Going strong, gone strongs
But now, finally, the wheels of plot rumble into motion. Larys Strong (Matthew Needham) is a key ally of the Queen, and a real nasty piece of work. He offers some death row inmates the chance to do his bidding in return for “mercy” (a mercy that involves the removal of their tongues) and ends up burning his father and brother alive. This creates a power vacuum back at HQ, paving the way for Otto Hightower (Rhys Ifans) to return.
“We are one house and long before that we were friends,” Rhaenyra tells the Queen, in an attempt to finally shovel some of that snow. She proposes a union between their children, but Alicent isn’t having it. The jump forward in time has made her weary and cynical. “How sweetly the fox speaks when it is being cornered by the hound,” she tells her husband. And so, with options at court limited, Rhaenyra makes the decision to pack up her family and take them off to Dragonstone. A dangerous place to be in exile. “I should have left years ago,” she tells her husband.
Meanwhile, Laena, in a scene that mirrors the opening, is not going to survive childbirth (if Game of Thrones was famous for killing off main characters, House of the Dragon is doing a good job of introducing them and killing them in the same episode).

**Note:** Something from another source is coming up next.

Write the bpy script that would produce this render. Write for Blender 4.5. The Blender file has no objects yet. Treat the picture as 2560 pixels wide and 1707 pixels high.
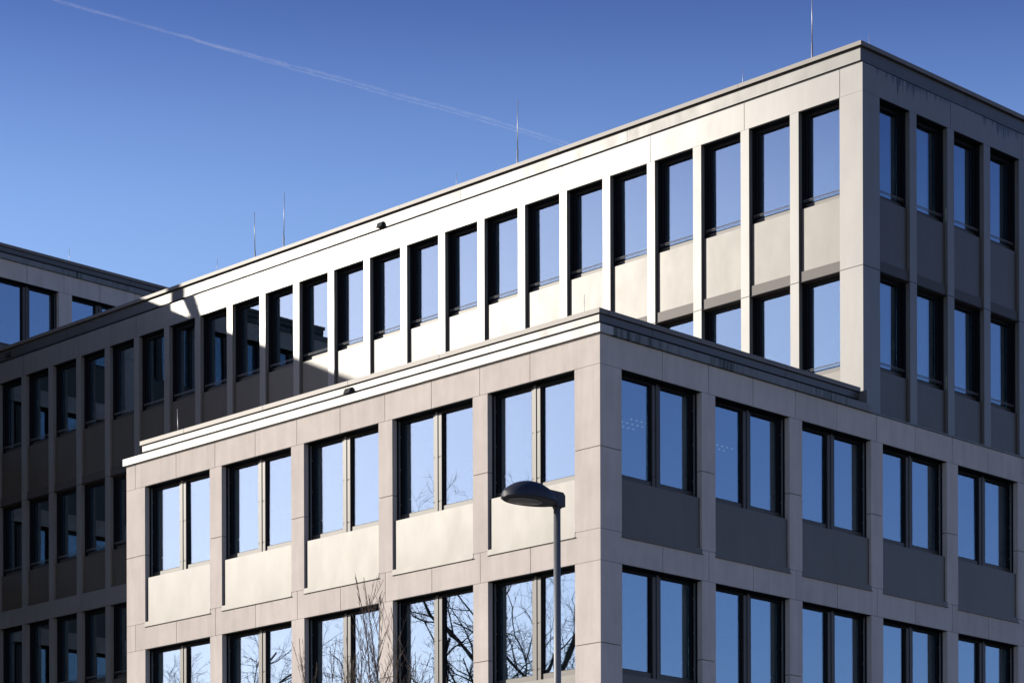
import bpy, math, random
from mathutils import Vector, Matrix
R = math.radians
C = bpy.context.scene.collection
sc = bpy.context.scene

# ------------------------------------------------------------------ camera
EYE = 1.6
F_PX = 6416.3                      # focal length in photo pixels (2560 wide)
cd = bpy.data.cameras.new('camera'); cam = bpy.data.objects.new('camera', cd); C.objects.link(cam)
cd.sensor_width = 36.0; cd.sensor_fit = 'HORIZONTAL'
cd.lens = F_PX / 2560 * 36.0
cd.shift_y = (2689.5 - 853.5) / 2560.0
cd.clip_start = 0.5; cd.clip_end = 60000
cam.location = (0, 0, EYE)
cam.matrix_world = Matrix.Translation((0, 0, EYE)) @ Matrix.Rotation(0.0028, 4, 'Y') @ Matrix.Rotation(R(90), 4, 'X')
sc.camera = cam

# ------------------------------------------------------------------ light
SUN_AZ = R(172.6)                  # mathematical angle from +X
SUN_EL = R(19.46)
S = Vector((math.cos(SUN_AZ) * math.cos(SUN_EL), math.sin(SUN_AZ) * math.cos(SUN_EL), math.sin(SUN_EL)))
w = bpy.data.worlds.new('World'); sc.world = w; w.use_nodes = True
nt = w.node_tree; bg = nt.nodes['Background']
sky = nt.nodes.new('ShaderNodeTexSky'); sky.sky_type = 'NISHITA'; sky.sun_disc = False
sky.sun_elevation = SUN_EL; sky.sun_rotation = math.pi / 2 - SUN_AZ
sky.air_density = 1.0; sky.dust_density = 0.3; sky.ozone_density = 4.0; sky.altitude = 100
gm = nt.nodes.new('ShaderNodeGamma'); gm.inputs[1].default_value = 1.12; nt.links.new(sky.outputs[0], gm.inputs[0])
tn = nt.nodes.new('ShaderNodeMix'); tn.data_type = 'RGBA'; tn.blend_type = 'MULTIPLY'; tn.inputs[0].default_value = 1
tn.inputs[7].default_value = (2.42, 1.97, 1.90, 1); nt.links.new(gm.outputs[0], tn.inputs[6])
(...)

She sacrifices herself to dragon fire, in an attempt to save her unborn child, in a scene that would have been quite moving if we had met the character for more than five minutes. But it leaves Daemon single (and dishy) once again, and leaves another family unhappy.
“What are children but a weakness?” the malevolent voice of Larys announces in a final monologue. Now, after some scene setting and reorientation for the audience, it is time for politics, and war, to play out. But which of these uniquely unhappy families will prevail?